Barrack would not comment on the case while it was before the courts.

As Epstein saw it, the core issue was whether it was "plain and obvious" that a claim relying on waiver of tort as a cause of action would fail in circumstances where the plaintiffs might be entitled to a constructive trust or an accounting and disgorgement of profits.

She concluded that it was not, agreeing with Cullity that whether waiver of tort was an independent cause of action should be resolved in the context of the factual background and more fully developed record that a trial would provide.

This left the issue of whether waiver of tort allowed for a constructive trust as a remedy. While the plaintiffs faced difficulty in meeting the requirements for a constructive trust based on wrongful conduct and in dealing with the implications of extending constructive trusts to the situation at hand, it could not be said that such a claim must surely fail.

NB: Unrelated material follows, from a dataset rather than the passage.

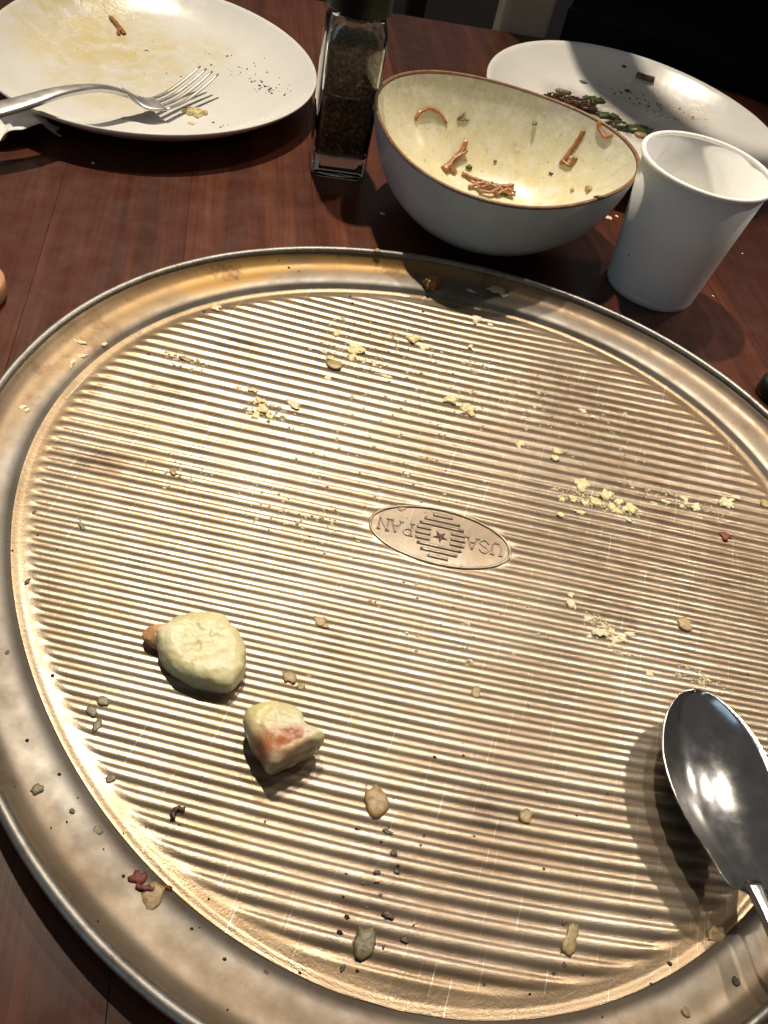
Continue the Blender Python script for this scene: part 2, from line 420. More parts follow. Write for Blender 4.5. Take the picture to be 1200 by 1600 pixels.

"These arguments and concerns [expressed by the defendants] are not only open to debate but also engage important policy issues," she wrote. "It follows that they should be examined fully and resolved on the basis of a complete factual record, not in the course of a procedural motion."

The remedy of disgorgement also required jurisprudential clarification.

"Questions of the circumstances under which manufacturers and distributors of health care products might have to disgorge their profits and to whom or to what entities the assets in issue may be directed need to be developed on the basis of a full factual record," Epstein wrote.

"At this preliminary stage Cullity J. was correct in concluding that a claim based on waiver of tort giving rise to the remedy of disgorgement and an accounting was not certain to fail."

Chapnik's view, on the other hand, was that the claim would indeed fail at trial.

"It is my view that in the instant case, given the cumulative impact of the absence of an agency, trust, or fiduciary relationship, and the failure to prove any loss or damage or injury to the plaintiffs that corresponds to the defendants' profit, the pleadings clearly do not disclose a viable cause of action in waiver of tort which would support either of the restitutionary remedies [sought by the plaintiffs]."

Chapnik was not, however, prepared to say that waiver of tort could never be an appropriate cause of action.

"The time may be ripe to recognize and bring emerging and novel concepts into our law of torts," she wrote.

"Waiver of tort as a cause of action fits the bill. Nevertheless, as this basically introduces strict liability for a defective product into our law, the judiciary must be vigilant in setting its parameters."

"In a different set of circumstances, it may well be prudent to allow such a cause of action to proceed as a class proceeding. As I said at the outset of these reasons, however, this is not the case in which the concept should be tested."